November 29, 2018, 6:50 AM UTC

Automobiles are becoming vehicles in a different sense. The cars of the future, besides ferrying people from A to B, will also act as conduits for value added services, opening up new opportunities for the mobility sector.

Speaking at the Fortune Global Tech Forum in Guangzhou, Bill Peng, a partner at PwC’s consulting subsidiary Strategy&, highlighted three ways advances in technology will impact the auto industry. Firstly, products will be more creative. Secondly, car ownership will decline. And lastly, the auto industry supply chain will be transformed as automakers vie to provide more longterm customer services.

Peng’s second point is a particular threat to carmakers in China. In August a report from Strategy& revealed that 79% of Chinese car owners would give up their vehicles if on-demand, autonomous vehicles, also known as “robotaxis”, became available. For comparison, in Europe that percentage is 47% and for the U.S. Peng thinks the proportion is only around 30%.
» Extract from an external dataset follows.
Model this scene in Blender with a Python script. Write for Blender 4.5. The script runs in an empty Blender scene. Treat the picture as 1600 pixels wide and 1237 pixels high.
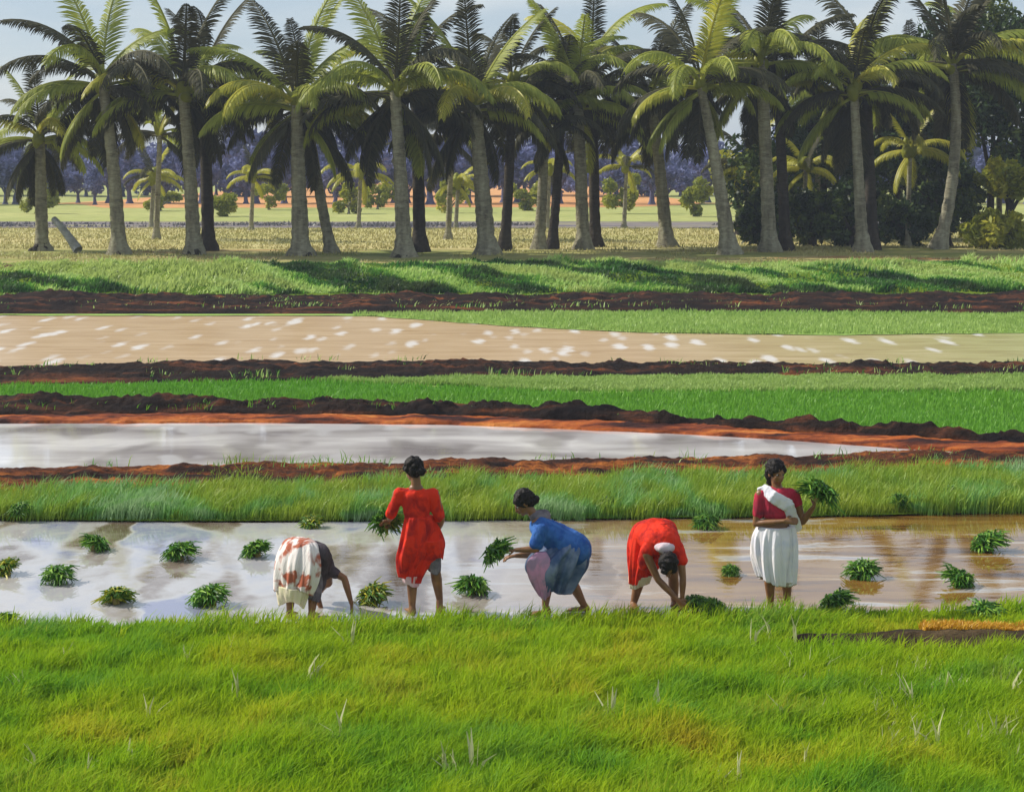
import bpy, bmesh, math, random
import numpy as np
from mathutils import Vector, Matrix, noise as mnoise

random.seed(7)
RNG = np.random.default_rng(11)
SC = bpy.context.scene
COL = SC.collection
F, H, HOR = 3000.0, 4.5, 250.0          # focal length in source pixels, eye height, horizon row
PLAT = 0.9                               # level of the palm terrace

def at(px, py, z=0.0):
    Y = F * (H - z) / (py - HOR)
    return Vector(((px - 800) * Y / F, Y, z))

# ------------------------------------------------------------------ object helpers
def tag(o, label=None, cat=None, group=None, kind=None):
    if label: o['label'] = label
    if cat: o['category'] = cat
    if group: o['group'] = group
    if kind: o['kind'] = kind
    return o

def empty(name, loc=(0, 0, 0), rz=0.0):
    o = bpy.data.objects.new(name, None)
    o.empty_display_size = 0.2
    o.location = loc
    o.rotation_euler = (0, 0, rz)
    COL.objects.link(o)
    return o

def link(name, me, mat=None, parent=None, smooth=True):
    o = bpy.data.objects.new(name, me)
    COL.objects.link(o)
    if mat and not me.materials: me.materials.append(mat)
    if smooth and len(me.polygons):
        me.polygons.foreach_set('use_smooth', np.ones(len(me.polygons), dtype=bool))
    if parent: o.parent = parent
    return o

def np_mesh(name, verts, faces, attr=None):
    """verts (N,3), faces (M,k) all the same k; attr = (name, per-vertex floats)"""
    me = bpy.data.meshes.new(name)
    verts = np.asarray(verts, dtype=np.float32); faces = np.asarray(faces, dtype=np.int32)
    k = faces.shape[1]
    me.vertices.add(len(verts)); me.vertices.foreach_set('co', verts.ravel())
    me.loops.add(faces.size); me.loops.foreach_set('vertex_index', faces.ravel())
    me.polygons.add(len(faces))
    me.polygons.foreach_set('loop_start', np.arange(0, faces.size, k, dtype=np.int32))
    me.polygons.foreach_set('loop_total', np.full(len(faces), k, dtype=np.int32))
    if attr:
        a = me.attributes.new(attr[0], 'FLOAT', 'POINT')
        a.data.foreach_set('value', np.asarray(attr[1], dtype=np.float32))
    me.update(calc_edges=True)
    me.validate()
    return me

# ------------------------------------------------------------------ numpy value noise
_P = np.random.default_rng(3).random((256, 256))
def vn(x, y, s=1.0, o=0.0):
    x = np.asarray(x, dtype=float) * s + 37.3 + o; y = np.asarray(y, dtype=float) * s + 91.7 + o * 1.7
    xi = np.floor(x).astype(int); yi = np.floor(y).astype(int)
    fx = x - xi; fy = y - yi
    fx = fx * fx * (3 - 2 * fx); fy = fy * fy * (3 - 2 * fy)
    a = _P[xi & 255, yi & 255]; b = _P[(xi + 1) & 255, yi & 255]
    c = _P[xi & 255, (yi + 1) & 255]; d = _P[(xi + 1) & 255, (yi + 1) & 255]
    return (a * (1 - fx) + b * fx) * (1 - fy) + (c * (1 - fx) + d * fx) * fy
def fbm(x, y, s=1.0, o=0.0, oct=4):
    r = 0; a = 0.5; t = 0
    for i in range(oct):
        r = r + a * vn(x, y, s * 2 ** i, o + 13 * i); t += a; a *= 0.5
    return r / t

# ------------------------------------------------------------------ materials
def lin(c):
    return tuple(((v / 255) / 12.92 if v / 255 <= 0.04045 else ((v / 255 + 0.055) / 1.055) ** 2.4) for v in c)

class NT:
    def __init__(s, name):
        s.m = bpy.data.materials.new(name); s.m.use_nodes = True
        s.t = s.m.node_tree; s.t.nodes.clear()
        s.out = s.n('ShaderNodeOutputMaterial')
    def n(s, t, **kw):
        nd = s.t.nodes.new(t)
        for k, v in kw.items(): setattr(nd, k, v)
        return nd
    def l(s, a, b): s.t.links.new(a, b)
    def coords(s, scale=(1, 1, 1), geo=False, rot=(0, 0, 0)):
        g = s.n('ShaderNodeNewGeometry') if geo else s.n('ShaderNodeTexCoord')
        mp = s.n('ShaderNodeMapping'); mp.inputs['Scale'].default_value = scale; mp.inputs['Rotation'].default_value = rot
        s.l(g.outputs['Position' if geo else 'Object'], mp.inputs['Vector'])
        return mp.outputs['Vector']
    def noise(s, vec, scale=1.0, detail=3.0, rough=0.55, dist=0.0):
        nd = s.n('ShaderNodeTexNoise'); nd.inputs['Scale'].default_value = scale
        nd.inputs['Detail'].default_value = detail; nd.inputs['Roughness'].default_value = rough
        nd.inputs['Distortion'].default_value = dist
        s.l(vec, nd.inputs['Vector']); return nd.outputs['Fac']
    def ramp(s, fac, stops, interp='LINEAR'):
        r = s.n('ShaderNodeValToRGB'); r.color_ramp.interpolation = interp
        e = r.color_ramp.elements
        while len(e) < len(stops): e.new(0.5)
        for el, (p, c) in zip(e, stops):
            el.position = p; el.color = (*c, 1) if len(c) == 3 else c
        s.l(fac, r.inputs['Fac']); return r.outputs['Color']
    def mix(s, fac, a, b, mode='MIX'):
        m = s.n('ShaderNodeMix', data_type='RGBA', blend_type=mode)
        for i, v in ((0, fac), (6, a), (7, b)):
            if hasattr(v, 'links'): s.l(v, m.inputs[i])
            else: m.inputs[i].default_value = (*v, 1) if isinstance(v, tuple) else v
        return m.outputs[2]
    def math(s, op, a, b=0.0, clamp=False):
        m = s.n('ShaderNodeMath', operation=op, use_clamp=clamp)
        for i, v in ((0, a), (1, b)):
            if hasattr(v, 'links'): s.l(v, m.inputs[i])
            else: m.inputs[i].default_value = v
        return m.outputs[0]
    def bump(s, h, strength=0.3, dist=0.02):
        b = s.n('ShaderNodeBump'); b.inputs['Strength'].default_value = strength
        b.inputs['Distance'].default_value = dist; s.l(h, b.inputs['Height']); return b.outputs['Normal']
    def principled(s, col, rough=0.7, normal=None, spec=0.5, ior=1.45):
        p = s.n('ShaderNodeBsdfPrincipled')
        for k, v in (('Base Color', col), ('Roughness', rough)):
            if hasattr(v, 'links'): s.l(v, p.inputs[k])
            else: p.inputs[k].default_value = (*v, 1) if isinstance(v, tuple) else v
        p.inputs['IOR'].default_value = ior
        p.inputs['Specular IOR Level'].default_value = spec
        if normal is not None: s.l(normal, p.inputs['Normal'])
        return p.outputs[0]
    def finish(s, sh): s.l(sh, s.out.inputs['Surface']); return s.m

def leaf_mat(name, stops, patch_scale=(0.35, 0.35, 0.35), patch=None, transl=0.35, rough=0.45, mixr=0.5, detail=3, spec=0.3):
    """foliage: per-blade random attribute + world-space patches"""
    s = NT(name)
    at_ = s.n('ShaderNodeAttribute', attribute_name='rnd')
    base = s.ramp(at_.outputs['Fac'], stops)
    if patch:
        v = s.coords(patch_scale, geo=True)
        nz = s.noise(v, 1.0, detail, 0.6, 0.4)
        pc = s.ramp(nz, patch)
        base = s.mix(mixr, base, pc)
    p = s.principled(base, rough, spec=spec)
    tr = s.n('ShaderNodeBsdfTranslucent'); s.l(base, tr.inputs['Color'])
    mx = s.n('ShaderNodeMixShader'); mx.inputs[0].default_value = transl
    s.l(p, mx.inputs[1]); s.l(tr.outputs[0], mx.inputs[2])
    return s.finish(mx.outputs[0])

def earth_mat(name, stops, scale=(1, 1, 1), nscale=1.0, bump=0.5, bdist=0.05, rough=0.92, fine=18.0, detail=6, spec=0.08):
    s = NT(name)
    v = s.coords(scale, geo=True)
    nz = s.noise(v, nscale, detail, 0.6, 0.3)
    c = s.ramp(nz, stops)
    v2 = s.coords((1, 1, 1), geo=True)
    f = s.noise(v2, fine, 6, 0.65)
    c = s.mix(1.0, c, s.ramp(f, [(0.25, (0.65, 0.65, 0.65)), (0.75, (1.15, 1.15, 1.15))]), 'MULTIPLY')
    return s.finish(s.principled(c, rough, s.bump(f, bump, bdist), spec))

# foliage colours (albedo)
M_FORE = leaf_mat('foreground_grass', [(0, (0.121, 0.309, 0.052)), (0.25, (0.189, 0.378, 0.012)), (0.5, (0.292, 0.446, 0.012)), (0.78, (0.362, 0.472, 0.017)), (0.94, (0.446, 0.480, 0.025)), (1, (0.532, 0.446, 0.035))],
                  (0.6, 0.8, 0.42), [(0.30, (0.103, 0.309, 0.077)), (0.38, (0.154, 0.362, 0.025)), (0.50, (0.292, 0.446, 0.012)), (0.62, (0.378, 0.464, 0.017)), (0.70, (0.498, 0.430, 0.025)), (0.76, (0.206, 0.395, 0.043))], transl=0.45, rough=0.7, mixr=0.45, spec=0.1)
M_STRIP = leaf_mat('mid_grass', [(0, (0.176, 0.317, 0.035)), (0.5, (0.246, 0.387, 0.044)), (1, (0.370, 0.493, 0.141))],
                   (0.9, 0.35, 1.6), [(0.34, (0.352, 0.405, 0.026)), (0.47, (0.246, 0.370, 0.026)), (0.54, (0.141, 0.405, 0.114)), (0.62, (0.317, 0.493, 0.299))], transl=0.35, mixr=0.6)
M_RICE = leaf_mat('young_rice', [(0, (0.11, 0.30, 0.02)), (1, (0.20, 0.42, 0.05))],
                  (0.05, 0.22, 1), [(0.35, (0.11, 0.33, 0.02)), (0.6, (0.17, 0.38, 0.03))], transl=0.35, mixr=0.5)
M_RICE_PALE = leaf_mat('pale_rice', [(0, (0.28, 0.42, 0.09)), (1, (0.40, 0.56, 0.17))],
                       (0.1, 0.22, 1), [(0.35, (0.26, 0.40, 0.08)), (0.6, (0.38, 0.50, 0.14))], transl=0.35, mixr=0.5)
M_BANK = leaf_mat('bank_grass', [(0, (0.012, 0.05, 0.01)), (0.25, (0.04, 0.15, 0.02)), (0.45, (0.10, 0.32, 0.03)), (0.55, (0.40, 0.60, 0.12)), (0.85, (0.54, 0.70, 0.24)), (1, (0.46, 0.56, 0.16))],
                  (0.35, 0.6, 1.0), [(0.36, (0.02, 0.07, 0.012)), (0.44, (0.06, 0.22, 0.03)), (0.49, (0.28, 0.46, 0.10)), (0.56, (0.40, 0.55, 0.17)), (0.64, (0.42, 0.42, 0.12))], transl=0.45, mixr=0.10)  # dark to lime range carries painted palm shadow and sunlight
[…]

Zeng Qinghong, the chairman of Guangzhou Auto Group (GAC) says his company is already responding to that challenge. Last year GAC expanded its business focus to include the realm of mobility as a service, or MaaS – a market which Peng predicts will be worth $200 billion globally by 2020. At last year’s Guangzhou auto show, GAC unveiled its iSPACE concept car, offering a glimpse of what pivoting towards MaaS might look like for the automaker.
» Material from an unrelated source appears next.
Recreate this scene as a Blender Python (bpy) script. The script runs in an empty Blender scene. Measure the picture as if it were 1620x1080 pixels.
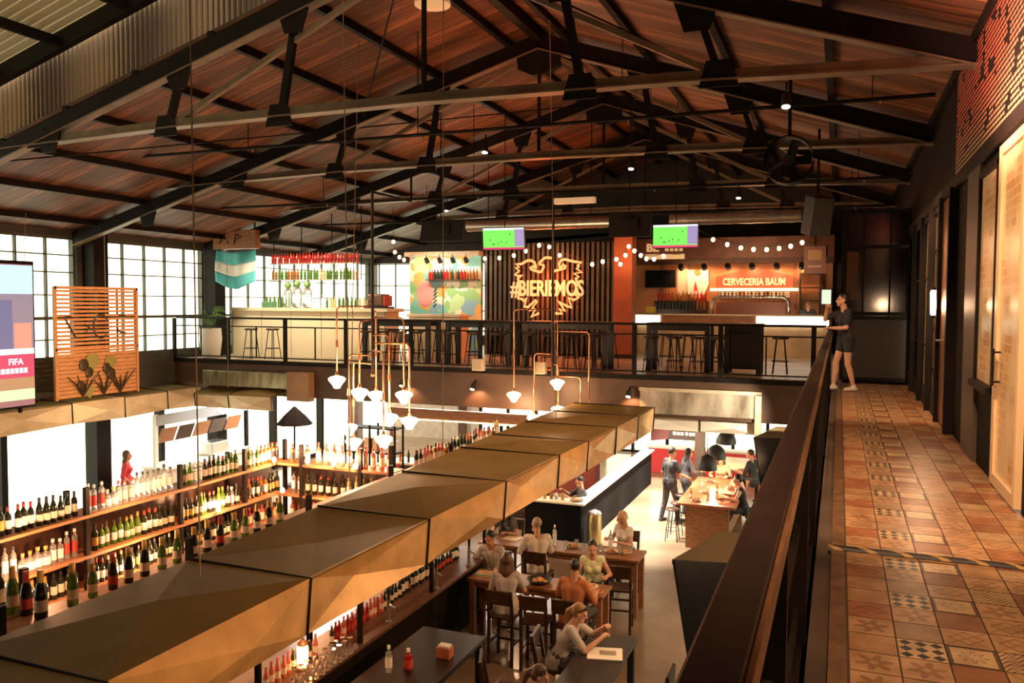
import bpy, math, random
from mathutils import Vector, Matrix, Euler
random.seed(7)
SC = bpy.context.scene
COL = SC.collection
PI = math.pi

# ------------------------------------------------------------------ camera
def set_camera():
    f, yaw, pit, rol = 1308.5, math.radians(21.556), math.radians(2.685), math.radians(.298)
    cy, sy, cp, sp = math.cos(yaw), math.sin(yaw), math.cos(pit), math.sin(pit)
    F = Vector((-sy * cp, cy * cp, -sp)); R = Vector((cy, sy, 0)); U = R.cross(F)
    c, s = math.cos(rol), math.sin(rol)
    R, U = c * R + s * U, -s * R + c * U
    cam = bpy.data.cameras.new('camera'); cam.sensor_width = 36; cam.lens = f / 1620 * 36
    cam.clip_start = .05; cam.clip_end = 200
    o = bpy.data.objects.new('camera', cam); COL.objects.link(o)
    M = Matrix.Identity(4)
    for i in range(3):
        M[i][0], M[i][1], M[i][2] = R[i], U[i], -F[i]
    M[2][3] = 1.5
    o.matrix_world = M
    SC.camera = o
set_camera()

# ------------------------------------------------------------------ exposure, daylight
vs = SC.view_settings
vs.view_transform = 'Standard'; vs.look = 'None'; vs.gamma = 1; vs.use_curve_mapping = False
vs.exposure = 0.25
W = bpy.data.worlds.new('overcast_daylight'); SC.world = W; W.use_nodes = True
bg = W.node_tree.nodes['Background']
bg.inputs[0].default_value = (1.0, .93, .70, 1); bg.inputs[1].default_value = 3.6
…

The iSPACE was developed in partnership with Tencent, the Chinese tech giant most famous for its instant messaging service, WeChat. The autonomous electric vehicle runs on Tencent’s “AI in Car” operating system, which enables it to recognize users as they enter the vehicle, and customize the driving experience to suit their tastes – selecting music, tv shows, and even preferred routes.

Tencent, which announced major restructuring in October to focus on business services, might seem like an odd partner for an auto company but Zhong Xiangping, Tencent’s head of Intelligent Mobility Services, says the pairing plays well with what the company calls the “attention economy”.
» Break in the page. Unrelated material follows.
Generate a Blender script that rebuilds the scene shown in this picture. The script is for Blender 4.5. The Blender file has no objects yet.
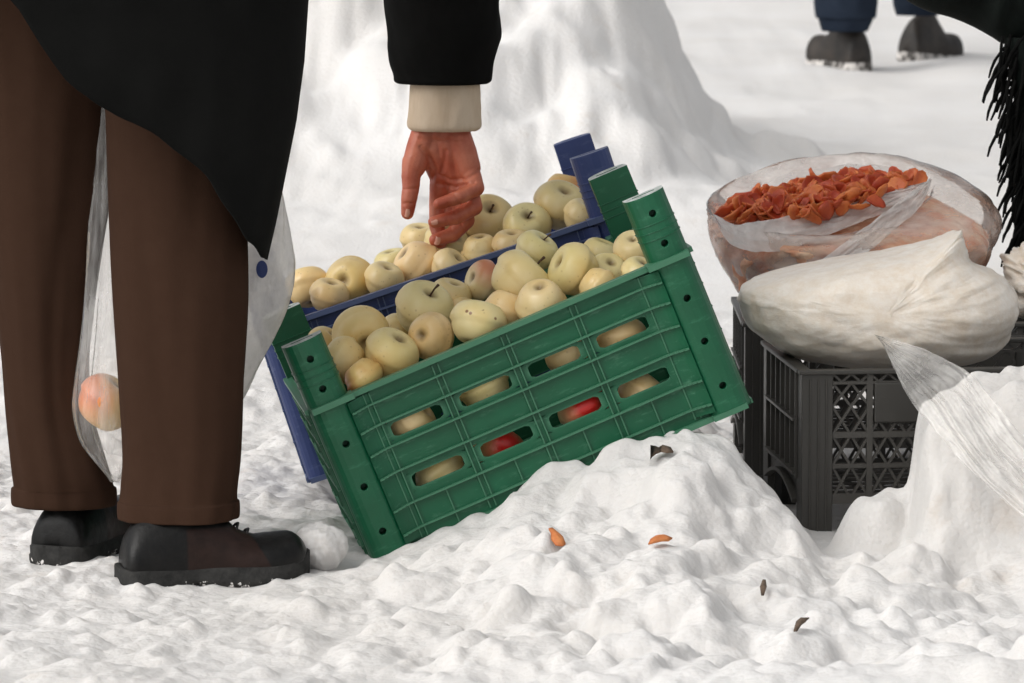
import bpy, bmesh, math, random
import numpy as np
from mathutils import Vector, Matrix, Euler, Quaternion

random.seed(7)
np.random.seed(7)
scene = bpy.context.scene
COL = scene.collection

# ------------------------------------------------------------------ camera
F_PX = 5500.0
PITCH = math.atan(650.0 / F_PX)
CAM_H = 1.128
CT, ST = math.cos(PITCH), math.sin(PITCH)
cam_data = bpy.data.cameras.new("camera")
cam = bpy.data.objects.new("camera", cam_data)
COL.objects.link(cam)
cam.location = (0, 0, CAM_H)
cam.rotation_euler = (math.pi / 2 - PITCH, 0, 0)
cam_data.sensor_width = 36.0
cam_data.lens = F_PX / 1024.0 * 36.0
cam_data.clip_start = 0.1
cam_data.clip_end = 400
cam_data.dof.use_dof = True
cam_data.dof.focus_distance = 7.2
cam_data.dof.aperture_fstop = 20.0
scene.camera = cam

# ------------------------------------------------------------------ light
SUN_DIR = Vector((0.60, 0.40, -0.69)).normalized()      # the way the light travels
world = bpy.data.worlds.new("World")
scene.world = world
world.use_nodes = True
wn, wl = world.node_tree.nodes, world.node_tree.links
bg = wn["Background"]
sky = wn.new("ShaderNodeTexSky")
sky.sky_type = 'NISHITA'
sky.sun_disc = False
sky.sun_elevation = math.asin(-SUN_DIR.z)
sky.sun_rotation = math.atan2(-SUN_DIR.x, -SUN_DIR.y)
sky.dust_density = 4.0
hs = wn.new("ShaderNodeHueSaturation")                   # an overcast sky is nearly grey
hs.inputs["Saturation"].default_value = 0.10
wl.new(sky.outputs[0], hs.inputs["Color"])
wl.new(hs.outputs[0], bg.inputs["Color"])
bg.inputs["Strength"].default_value = 0.15
sun_data = bpy.data.lights.new("sun", 'SUN')
sun_data.energy = 0.75
sun_data.angle = math.radians(50)
sun_data.color = (1.0, 0.95, 0.88)
sun = bpy.data.objects.new("sun", sun_data)
COL.objects.link(sun)
sun.rotation_euler = SUN_DIR.to_track_quat('-Z', 'Y').to_euler()
scene.view_settings.view_transform = 'Standard'
scene.view_settings.look = 'None'
scene.view_settings.gamma = 1.0
scene.view_settings.use_curve_mapping = False
scene.view_settings.exposure = 0.14


# ------------------------------------------------------------------ measuring helpers
def P(px, py, d):
    """world point at a given distance along the lens axis (layout measured from the photo)"""
    x = (px - 512.0) / F_PX * d
    y = -(py - 341.5) / F_PX * d
    return Vector((x, d * CT + y * ST, CAM_H + y * CT - d * ST))


def G(px, py, z=0.0):
    v = (py - 341.5)
    s = (F_PX * ST + v * CT) / (CAM_H - z)
    return P(px, py, F_PX / s)


# ------------------------------------------------------------------ object helpers
def link(o, parent=None):
    COL.objects.link(o)
    if parent is not None:
        o.parent = parent
    return o


def tag(o, label=None, cat=None, group=None, kind=None):
    if label: o["label"] = label
    if cat: o["category"] = cat
    if group: o["group"] = group
    if kind: o["kind"] = kind
    return o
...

In short, the attention economy means the longer Tencent can retain a consumer’s attention, the more money it stands to make. In the future, passengers of autonomous vehicles will provide a potentially lucrative and certainly captive audience.

Zeng summarizes, “The space within a car is limited, however within this limited space you can have unlimited life.” Or in other words when it comes to monetizing MaaS, it’s the journey not the destination.